Tom Piazza's short story collection Blues and Trouble, for which he won a James Michener Award, is the debut of an exciting and original new presence in American fiction. Set in Memphis, Florida, New York, New Orleans, and elsewhere, these twelve stories echo voices from Ernest Hemingway to Robert Johnson to Jimmie Rodgers in their powerful imagery and keen eye for the truth. A tough and haunting vision of a land where the social, emotional, and spiritual ground shifts constantly underfoot, Blues and Trouble is a work of both masterful craft and raw, rare beauty.
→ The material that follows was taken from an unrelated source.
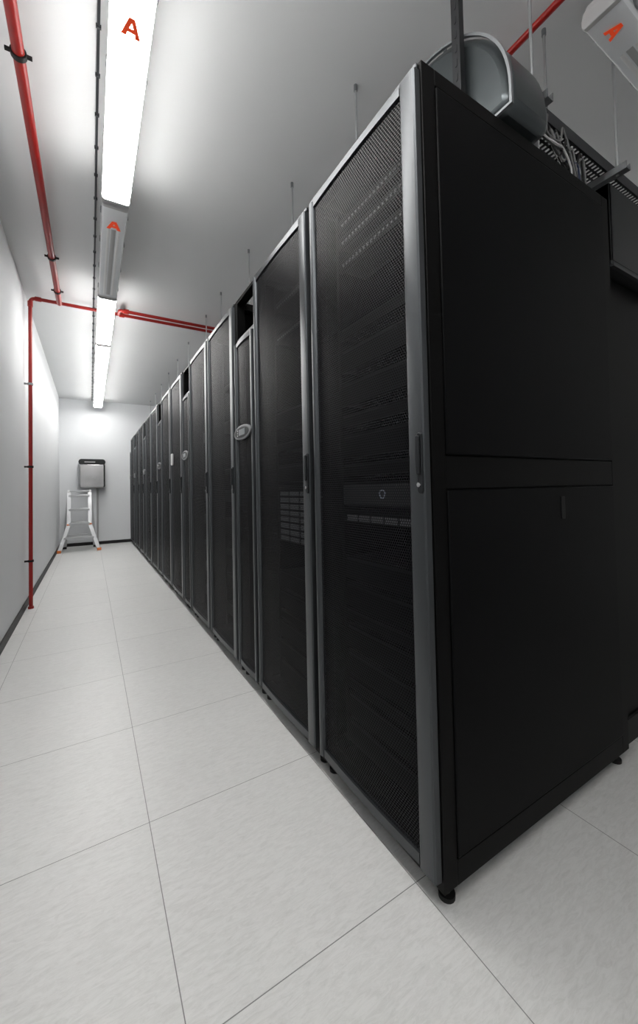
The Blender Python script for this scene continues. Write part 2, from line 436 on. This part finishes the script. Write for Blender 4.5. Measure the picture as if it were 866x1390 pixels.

Tom Piazza is the author of ten books, the most recent of which is "Devil Sent The Rain: Music and Writing in Desperate America," a collection of essays and journalism on music, literature and politics.
His other books include the novel "City Of Refuge," which won the Willie Morris Award for Southern Fiction, and the post-Katrina classic "Why New Orleans Matters." His novel "My Cold War" won the Faulkner Society Award for the Novel, and his short-story collection "Blues and Trouble," won the James Michener Award for Fiction. He is currently a writer for the HBO series "Treme" and is at work on a new novel.
No less a literary critic than Bob Dylan has said, "Tom Piazza's writing pulsates with nervous electrical tension - reveals the emotions that we can't define." A well known writer on American music as well, Tom won a Grammy Award for his album notes to "Martin Scorsese Presents The Blues: A Musical Journey" and is a three-time winner of the ASCAP-Deems Taylor Award for Music Writing. His writing has appeared in The New York Times, The Atlantic, Bookforum, The Oxford American, Columbia Journalism Review, and many other periodicals. He is a graduate of the Iowa Writers' Workshop, and he lives in New Orleans.